From the dome of the Italian panettone to the clean geometry of the bûche de Noël, architecture and patisserie have more in common than one might imagine. Both build layers, volumes and load-bearing structures, both express deep cultural identities. And today, in the season of Christmas celebrations, the parallel between infrastructures designed to connect entire communities and the distinctive elements of culinary and family traditions reaches its fullest expression.
In Italy, the most classic example is the Panettone of Milan, whose original recipe for a sweet bread dates back to the fifteenth and sixteenth centuries, probably to the court of Ludovico il Moro. Its now-iconic shape, a symbol of the city, was conceived in 1919 by the brilliant pastry-chef-cum-architect Angelo Motta, who designed it with a dome, almost as though he wished to bring the domes of the city’s churches to the tables of his fellow Milanese.
The panettone bread’s golden dome recalls the great structural archetypes of history, from the Pantheon to contemporary hemispherical roofs. It is no coincidence that many pastry chefs use CAD moulds and architectural geometries to recreate perfect, regular shapes.
The purity of the dome resonates around the world and, in Milan in particular, echoes the regularity and stratified design of the new metro stations—such as Line M4 built by the Webuild Group—with their overlapping volumes, cavities and harmonious geometries reminiscent of a cake’s cross-section.
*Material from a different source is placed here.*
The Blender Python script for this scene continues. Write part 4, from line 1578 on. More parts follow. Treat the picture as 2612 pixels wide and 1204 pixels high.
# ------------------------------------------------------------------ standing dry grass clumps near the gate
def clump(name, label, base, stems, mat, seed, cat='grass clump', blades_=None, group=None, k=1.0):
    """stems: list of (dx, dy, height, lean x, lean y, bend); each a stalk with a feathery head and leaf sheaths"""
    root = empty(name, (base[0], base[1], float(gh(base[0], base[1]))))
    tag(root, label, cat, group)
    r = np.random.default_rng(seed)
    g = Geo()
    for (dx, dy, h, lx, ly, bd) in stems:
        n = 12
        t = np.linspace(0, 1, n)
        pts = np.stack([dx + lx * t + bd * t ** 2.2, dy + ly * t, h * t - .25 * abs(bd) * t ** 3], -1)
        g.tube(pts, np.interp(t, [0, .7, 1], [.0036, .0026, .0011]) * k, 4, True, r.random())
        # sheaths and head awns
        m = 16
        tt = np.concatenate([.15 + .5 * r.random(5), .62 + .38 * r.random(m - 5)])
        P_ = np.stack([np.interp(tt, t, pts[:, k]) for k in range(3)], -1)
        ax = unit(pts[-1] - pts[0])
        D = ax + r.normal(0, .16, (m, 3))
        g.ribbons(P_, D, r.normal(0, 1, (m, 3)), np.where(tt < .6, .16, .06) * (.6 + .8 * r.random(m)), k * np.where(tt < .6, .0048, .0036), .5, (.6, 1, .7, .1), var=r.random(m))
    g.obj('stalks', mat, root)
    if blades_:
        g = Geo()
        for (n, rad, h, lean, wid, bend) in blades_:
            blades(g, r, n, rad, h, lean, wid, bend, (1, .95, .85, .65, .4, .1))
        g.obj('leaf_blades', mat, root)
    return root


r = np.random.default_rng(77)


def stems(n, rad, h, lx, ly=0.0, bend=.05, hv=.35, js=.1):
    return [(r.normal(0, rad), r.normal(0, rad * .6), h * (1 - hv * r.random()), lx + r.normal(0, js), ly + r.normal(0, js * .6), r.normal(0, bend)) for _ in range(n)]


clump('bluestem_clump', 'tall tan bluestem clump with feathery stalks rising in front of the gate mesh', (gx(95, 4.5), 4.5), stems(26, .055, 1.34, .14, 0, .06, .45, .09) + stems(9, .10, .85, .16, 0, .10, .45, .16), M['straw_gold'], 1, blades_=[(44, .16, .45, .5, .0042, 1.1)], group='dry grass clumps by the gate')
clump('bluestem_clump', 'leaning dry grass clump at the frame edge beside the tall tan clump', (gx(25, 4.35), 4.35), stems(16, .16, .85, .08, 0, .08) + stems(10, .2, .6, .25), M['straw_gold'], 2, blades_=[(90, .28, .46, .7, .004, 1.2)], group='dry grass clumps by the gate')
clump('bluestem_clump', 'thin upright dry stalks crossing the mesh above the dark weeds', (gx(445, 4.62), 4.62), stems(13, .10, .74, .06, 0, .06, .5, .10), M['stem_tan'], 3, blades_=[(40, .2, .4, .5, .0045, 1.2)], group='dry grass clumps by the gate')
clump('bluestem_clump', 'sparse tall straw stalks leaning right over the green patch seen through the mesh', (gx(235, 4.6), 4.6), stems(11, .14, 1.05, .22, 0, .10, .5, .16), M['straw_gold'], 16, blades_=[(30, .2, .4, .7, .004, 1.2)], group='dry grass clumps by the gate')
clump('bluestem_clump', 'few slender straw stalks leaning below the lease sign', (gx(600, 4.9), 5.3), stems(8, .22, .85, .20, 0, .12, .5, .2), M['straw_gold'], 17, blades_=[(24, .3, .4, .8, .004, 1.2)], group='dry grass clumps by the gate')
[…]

From Pandoro Cake to Torrone, the Infrastructure that Inspired Timeless Desserts
An equally architectural lineage, again in Italy, can be seen in another Christmas dessert, the subject of endless debate among sweet-toothed enthusiasts: which is better, the Milanese Panettone or Verona’s Pandoro?
The latter, created in 1894 by master pastry chef Domenico Melegatti and designed by artist Angelo Dall’Oca Bianca, has a remarkable architectural shape: a truncated star-shaped pyramid with eight points.
The radial geometry of the pandoro cake recalls the polygonal roofs of Venetian architecture, which, in this case, can also be found mirrored in the vast underground halls of modern metro stations.
The Christmas torrone is no less “structural”. Originating from ancient Arab traditions based on honey, almonds and egg whites, the Italian nougat arrived in Italy in the Middle Ages and became a protagonist in 1441 during the wedding of Bianca Maria Visconti and Francesco Sforza in Cremona. For the occasion, a dessert was served modelled on the Torrazzo, the city’s famous bell tower: hence the name “torrone”.
Its compact, honeycomb structure resembles the modular linings of modern large tunnels. From its very origins, it has united flavour and infrastructure.
Sweetness and engineering, after all, speak the same language: the language of internal balance. Consider the Yule Log, known in France as the bûche de Noël. This festive staple derives from ancient Celtic and Northern European traditions, which involved burning a great log on Christmas Eve to celebrate the return of light.
Parisian pastry chefs transformed that ritual—impossible to perform in modern homes without a fireplace—into a dessert shaped like a log, with a semicircular section that evokes the profile of railway or road tunnels.
From 3D Printing to AI: Where Pastry Art Meets Infrastructure
The patisserie–engineering pairing, thanks also to new graphic technologies and the advent of AI, can be seen in the work of modern pastry chefs. One example is the young Ukrainian Dinara Kasko, who began studying architecture before specialising in the creation of desserts using 3D printing to design geometric shapes inspired by the construction of tunnels, bridges and contemporary infrastructures.
In the world of patisserie and pastry art, there are genuine edible bridges: beams in tempered chocolate, arches in pulled sugar, stays in transparent isomalt.
In the United States, the Bundt Cake, with its fluted ring, evokes the cross-section of a tunnel or the crown of a large dome, while the Jell-O moulds of the 1950s often imitated arches, bridges and pop-style towers. In contemporary patisserie, some versions of New York cheesecake play with vertical forms reminiscent of Manhattan’s skyscrapers.
In Asia, the soft Japanese Castella Cake recalls the linear modularity of traditional wooden structures. Chinese mooncakes, with their geometric reliefs, resemble miniature sculpted façades. While the Malaysian-Indonesian Kue Lapis, with its horizontal layers, mirrors the stratified sections of major underground excavations.
Desserts that, each in their own way, speak the same language as built forms—edible architectures born from the belief that structure, even in a sweet, is a poetic gesture before it is an engineering one.